EXERCISE: All material below is to be reproduced exactly.

DATA SUPPLIED:
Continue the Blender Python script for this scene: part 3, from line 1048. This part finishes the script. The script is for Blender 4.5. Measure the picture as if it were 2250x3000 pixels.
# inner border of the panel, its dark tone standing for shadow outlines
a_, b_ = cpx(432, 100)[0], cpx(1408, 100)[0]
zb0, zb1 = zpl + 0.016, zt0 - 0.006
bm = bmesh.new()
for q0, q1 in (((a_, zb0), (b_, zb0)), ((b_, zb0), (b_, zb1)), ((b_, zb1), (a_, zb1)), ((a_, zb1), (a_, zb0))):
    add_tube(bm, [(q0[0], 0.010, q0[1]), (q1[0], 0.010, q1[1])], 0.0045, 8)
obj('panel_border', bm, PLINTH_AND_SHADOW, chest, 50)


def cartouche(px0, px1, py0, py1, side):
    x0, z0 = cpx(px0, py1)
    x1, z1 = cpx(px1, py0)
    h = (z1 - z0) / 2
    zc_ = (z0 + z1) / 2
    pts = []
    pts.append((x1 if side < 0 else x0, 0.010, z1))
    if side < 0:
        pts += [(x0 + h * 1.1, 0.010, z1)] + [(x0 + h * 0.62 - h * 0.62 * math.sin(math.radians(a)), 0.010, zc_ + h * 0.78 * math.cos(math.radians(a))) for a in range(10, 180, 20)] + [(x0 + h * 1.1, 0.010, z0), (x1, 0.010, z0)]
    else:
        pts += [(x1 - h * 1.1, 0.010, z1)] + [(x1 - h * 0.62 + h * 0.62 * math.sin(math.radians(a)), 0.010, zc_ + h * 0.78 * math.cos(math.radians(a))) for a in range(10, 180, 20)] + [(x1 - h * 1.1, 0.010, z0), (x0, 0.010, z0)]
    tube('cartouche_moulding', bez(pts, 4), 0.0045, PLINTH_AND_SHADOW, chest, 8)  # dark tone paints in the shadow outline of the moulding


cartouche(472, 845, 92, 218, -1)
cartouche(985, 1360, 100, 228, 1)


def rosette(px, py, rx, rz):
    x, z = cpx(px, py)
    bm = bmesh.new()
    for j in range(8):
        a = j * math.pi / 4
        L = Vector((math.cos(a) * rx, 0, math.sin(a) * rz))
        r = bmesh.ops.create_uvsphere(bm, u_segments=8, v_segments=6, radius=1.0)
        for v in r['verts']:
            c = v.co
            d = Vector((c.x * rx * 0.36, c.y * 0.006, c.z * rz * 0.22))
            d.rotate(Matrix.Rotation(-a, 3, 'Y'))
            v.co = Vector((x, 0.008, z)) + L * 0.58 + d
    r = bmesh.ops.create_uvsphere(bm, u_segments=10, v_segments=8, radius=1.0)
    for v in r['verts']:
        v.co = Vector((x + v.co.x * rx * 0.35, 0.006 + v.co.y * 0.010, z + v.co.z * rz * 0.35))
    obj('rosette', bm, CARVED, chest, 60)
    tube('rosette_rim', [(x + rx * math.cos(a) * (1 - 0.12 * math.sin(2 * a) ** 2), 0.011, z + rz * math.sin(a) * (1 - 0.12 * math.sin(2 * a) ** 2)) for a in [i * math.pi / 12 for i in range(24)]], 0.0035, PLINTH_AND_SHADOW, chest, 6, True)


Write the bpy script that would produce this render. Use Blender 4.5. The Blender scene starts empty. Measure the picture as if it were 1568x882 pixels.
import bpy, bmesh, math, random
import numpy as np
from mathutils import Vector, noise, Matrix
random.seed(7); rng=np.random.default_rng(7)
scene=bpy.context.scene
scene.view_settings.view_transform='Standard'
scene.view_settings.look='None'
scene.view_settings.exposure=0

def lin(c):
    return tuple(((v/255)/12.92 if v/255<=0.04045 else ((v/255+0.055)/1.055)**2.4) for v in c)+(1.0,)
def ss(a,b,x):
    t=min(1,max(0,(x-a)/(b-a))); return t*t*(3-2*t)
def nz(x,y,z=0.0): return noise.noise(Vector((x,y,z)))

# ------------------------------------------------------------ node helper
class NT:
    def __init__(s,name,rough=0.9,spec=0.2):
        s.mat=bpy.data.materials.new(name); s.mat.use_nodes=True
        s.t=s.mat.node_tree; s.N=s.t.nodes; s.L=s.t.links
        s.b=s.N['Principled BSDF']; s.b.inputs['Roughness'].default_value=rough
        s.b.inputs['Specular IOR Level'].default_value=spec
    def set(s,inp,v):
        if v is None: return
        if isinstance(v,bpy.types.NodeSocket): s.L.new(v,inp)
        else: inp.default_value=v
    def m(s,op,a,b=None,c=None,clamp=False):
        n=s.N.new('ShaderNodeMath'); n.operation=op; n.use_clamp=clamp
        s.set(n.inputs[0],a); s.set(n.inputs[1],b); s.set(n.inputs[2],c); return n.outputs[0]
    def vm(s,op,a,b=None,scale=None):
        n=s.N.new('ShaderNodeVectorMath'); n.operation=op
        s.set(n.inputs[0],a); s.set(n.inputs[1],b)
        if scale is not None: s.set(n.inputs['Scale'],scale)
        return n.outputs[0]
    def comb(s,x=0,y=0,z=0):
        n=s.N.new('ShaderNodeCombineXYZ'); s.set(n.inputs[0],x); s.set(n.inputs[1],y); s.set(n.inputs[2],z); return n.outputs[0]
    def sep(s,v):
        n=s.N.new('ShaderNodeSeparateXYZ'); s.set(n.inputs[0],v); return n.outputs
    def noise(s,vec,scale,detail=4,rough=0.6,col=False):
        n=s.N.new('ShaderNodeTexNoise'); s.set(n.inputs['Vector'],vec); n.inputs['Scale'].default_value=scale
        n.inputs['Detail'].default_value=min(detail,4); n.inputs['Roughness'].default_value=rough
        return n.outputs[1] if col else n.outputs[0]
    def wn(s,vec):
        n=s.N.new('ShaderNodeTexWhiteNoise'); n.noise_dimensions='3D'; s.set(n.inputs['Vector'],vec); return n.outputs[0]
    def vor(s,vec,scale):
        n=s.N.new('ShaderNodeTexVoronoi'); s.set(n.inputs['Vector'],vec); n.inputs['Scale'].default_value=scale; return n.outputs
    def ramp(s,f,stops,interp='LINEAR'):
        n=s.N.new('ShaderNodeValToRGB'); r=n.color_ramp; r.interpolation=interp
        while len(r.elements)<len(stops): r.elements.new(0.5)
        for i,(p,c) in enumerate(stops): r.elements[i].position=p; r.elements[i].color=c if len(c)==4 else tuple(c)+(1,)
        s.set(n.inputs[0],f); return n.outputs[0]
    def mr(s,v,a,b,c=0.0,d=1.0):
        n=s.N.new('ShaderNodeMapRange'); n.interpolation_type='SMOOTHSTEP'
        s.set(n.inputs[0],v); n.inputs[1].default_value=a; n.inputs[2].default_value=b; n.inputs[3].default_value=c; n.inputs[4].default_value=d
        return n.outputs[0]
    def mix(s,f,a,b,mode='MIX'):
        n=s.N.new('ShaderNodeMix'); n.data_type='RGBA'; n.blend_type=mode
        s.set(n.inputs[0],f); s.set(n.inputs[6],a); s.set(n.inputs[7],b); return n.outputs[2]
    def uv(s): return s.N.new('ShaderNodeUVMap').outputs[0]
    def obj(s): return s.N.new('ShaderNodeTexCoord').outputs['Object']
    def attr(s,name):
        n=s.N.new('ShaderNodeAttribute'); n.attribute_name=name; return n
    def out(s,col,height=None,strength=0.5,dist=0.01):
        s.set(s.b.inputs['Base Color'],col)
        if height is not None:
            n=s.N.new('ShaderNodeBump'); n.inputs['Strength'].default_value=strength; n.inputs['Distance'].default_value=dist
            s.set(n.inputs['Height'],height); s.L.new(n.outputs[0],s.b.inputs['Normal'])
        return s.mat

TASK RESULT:
Continue the Blender Python script for this scene: part 3, from line 1048. This part finishes the script. The script is for Blender 4.5. Measure the picture as if it were 2250x3000 pixels.
# inner border of the panel, its dark tone standing for shadow outlines
a_, b_ = cpx(432, 100)[0], cpx(1408, 100)[0]
zb0, zb1 = zpl + 0.016, zt0 - 0.006
bm = bmesh.new()
for q0, q1 in (((a_, zb0), (b_, zb0)), ((b_, zb0), (b_, zb1)), ((b_, zb1), (a_, zb1)), ((a_, zb1), (a_, zb0))):
    add_tube(bm, [(q0[0], 0.010, q0[1]), (q1[0], 0.010, q1[1])], 0.0045, 8)
obj('panel_border', bm, PLINTH_AND_SHADOW, chest, 50)


def cartouche(px0, px1, py0, py1, side):
    x0, z0 = cpx(px0, py1)
    x1, z1 = cpx(px1, py0)
    h = (z1 - z0) / 2
    zc_ = (z0 + z1) / 2
    pts = []
    pts.append((x1 if side < 0 else x0, 0.010, z1))
    if side < 0:
        pts += [(x0 + h * 1.1, 0.010, z1)] + [(x0 + h * 0.62 - h * 0.62 * math.sin(math.radians(a)), 0.010, zc_ + h * 0.78 * math.cos(math.radians(a))) for a in range(10, 180, 20)] + [(x0 + h * 1.1, 0.010, z0), (x1, 0.010, z0)]
    else:
        pts += [(x1 - h * 1.1, 0.010, z1)] + [(x1 - h * 0.62 + h * 0.62 * math.sin(math.radians(a)), 0.010, zc_ + h * 0.78 * math.cos(math.radians(a))) for a in range(10, 180, 20)] + [(x1 - h * 1.1, 0.010, z0), (x0, 0.010, z0)]
    tube('cartouche_moulding', bez(pts, 4), 0.0045, PLINTH_AND_SHADOW, chest, 8)  # dark tone paints in the shadow outline of the moulding


cartouche(472, 845, 92, 218, -1)
cartouche(985, 1360, 100, 228, 1)


def rosette(px, py, rx, rz):
    x, z = cpx(px, py)
    bm = bmesh.new()
    for j in range(8):
        a = j * math.pi / 4
        L = Vector((math.cos(a) * rx, 0, math.sin(a) * rz))
        r = bmesh.ops.create_uvsphere(bm, u_segments=8, v_segments=6, radius=1.0)
        for v in r['verts']:
            c = v.co
            d = Vector((c.x * rx * 0.36, c.y * 0.006, c.z * rz * 0.22))
            d.rotate(Matrix.Rotation(-a, 3, 'Y'))
            v.co = Vector((x, 0.008, z)) + L * 0.58 + d
    r = bmesh.ops.create_uvsphere(bm, u_segments=10, v_segments=8, radius=1.0)
    for v in r['verts']:
        v.co = Vector((x + v.co.x * rx * 0.35, 0.006 + v.co.y * 0.010, z + v.co.z * rz * 0.35))
    obj('rosette', bm, CARVED, chest, 60)
    tube('rosette_rim', [(x + rx * math.cos(a) * (1 - 0.12 * math.sin(2 * a) ** 2), 0.011, z + rz * math.sin(a) * (1 - 0.12 * math.sin(2 * a) ** 2)) for a in [i * math.pi / 12 for i in range(24)]], 0.0035, PLINTH_AND_SHADOW, chest, 6, True)


Write the bpy script that would produce this render. Use Blender 4.5. The Blender scene starts empty. Measure the picture as if it were 1568x882 pixels.
import bpy, bmesh, math, random
import numpy as np
from mathutils import Vector, noise, Matrix
random.seed(7); rng=np.random.default_rng(7)
scene=bpy.context.scene
scene.view_settings.view_transform='Standard'
scene.view_settings.look='None'
scene.view_settings.exposure=0

def lin(c):
    return tuple(((v/255)/12.92 if v/255<=0.04045 else ((v/255+0.055)/1.055)**2.4) for v in c)+(1.0,)
def ss(a,b,x):
    t=min(1,max(0,(x-a)/(b-a))); return t*t*(3-2*t)
def nz(x,y,z=0.0): return noise.noise(Vector((x,y,z)))

# ------------------------------------------------------------ node helper
class NT:
    def __init__(s,name,rough=0.9,spec=0.2):
        s.mat=bpy.data.materials.new(name); s.mat.use_nodes=True
        s.t=s.mat.node_tree; s.N=s.t.nodes; s.L=s.t.links
        s.b=s.N['Principled BSDF']; s.b.inputs['Roughness'].default_value=rough
        s.b.inputs['Specular IOR Level'].default_value=spec
    def set(s,inp,v):
        if v is None: return
        if isinstance(v,bpy.types.NodeSocket): s.L.new(v,inp)
        else: inp.default_value=v
    def m(s,op,a,b=None,c=None,clamp=False):
        n=s.N.new('ShaderNodeMath'); n.operation=op; n.use_clamp=clamp
        s.set(n.inputs[0],a); s.set(n.inputs[1],b); s.set(n.inputs[2],c); return n.outputs[0]
    def vm(s,op,a,b=None,scale=None):
        n=s.N.new('ShaderNodeVectorMath'); n.operation=op
        s.set(n.inputs[0],a); s.set(n.inputs[1],b)
        if scale is not None: s.set(n.inputs['Scale'],scale)
        return n.outputs[0]
    def comb(s,x=0,y=0,z=0):
        n=s.N.new('ShaderNodeCombineXYZ'); s.set(n.inputs[0],x); s.set(n.inputs[1],y); s.set(n.inputs[2],z); return n.outputs[0]
    def sep(s,v):
        n=s.N.new('ShaderNodeSeparateXYZ'); s.set(n.inputs[0],v); return n.outputs
    def noise(s,vec,scale,detail=4,rough=0.6,col=False):
        n=s.N.new('ShaderNodeTexNoise'); s.set(n.inputs['Vector'],vec); n.inputs['Scale'].default_value=scale
        n.inputs['Detail'].default_value=min(detail,4); n.inputs['Roughness'].default_value=rough
        return n.outputs[1] if col else n.outputs[0]
    def wn(s,vec):
        n=s.N.new('ShaderNodeTexWhiteNoise'); n.noise_dimensions='3D'; s.set(n.inputs['Vector'],vec); return n.outputs[0]
    def vor(s,vec,scale):
        n=s.N.new('ShaderNodeTexVoronoi'); s.set(n.inputs['Vector'],vec); n.inputs['Scale'].default_value=scale; return n.outputs
    def ramp(s,f,stops,interp='LINEAR'):
        n=s.N.new('ShaderNodeValToRGB'); r=n.color_ramp; r.interpolation=interp
        while len(r.elements)<len(stops): r.elements.new(0.5)
        for i,(p,c) in enumerate(stops): r.elements[i].position=p; r.elements[i].color=c if len(c)==4 else tuple(c)+(1,)
        s.set(n.inputs[0],f); return n.outputs[0]
    def mr(s,v,a,b,c=0.0,d=1.0):
        n=s.N.new('ShaderNodeMapRange'); n.interpolation_type='SMOOTHSTEP'
        s.set(n.inputs[0],v); n.inputs[1].default_value=a; n.inputs[2].default_value=b; n.inputs[3].default_value=c; n.inputs[4].default_value=d
        return n.outputs[0]
    def mix(s,f,a,b,mode='MIX'):
        n=s.N.new('ShaderNodeMix'); n.data_type='RGBA'; n.blend_type=mode
        s.set(n.inputs[0],f); s.set(n.inputs[6],a); s.set(n.inputs[7],b); return n.outputs[2]
    def uv(s): return s.N.new('ShaderNodeUVMap').outputs[0]
    def obj(s): return s.N.new('ShaderNodeTexCoord').outputs['Object']
    def attr(s,name):
        n=s.N.new('ShaderNodeAttribute'); n.attribute_name=name; return n
    def out(s,col,height=None,strength=0.5,dist=0.01):
        s.set(s.b.inputs['Base Color'],col)
        if height is not None:
            n=s.N.new('ShaderNodeBump'); n.inputs['Strength'].default_value=strength; n.inputs['Distance'].default_value=dist
            s.set(n.inputs['Height'],height); s.L.new(n.outputs[0],s.b.inputs['Normal'])
        return s.mat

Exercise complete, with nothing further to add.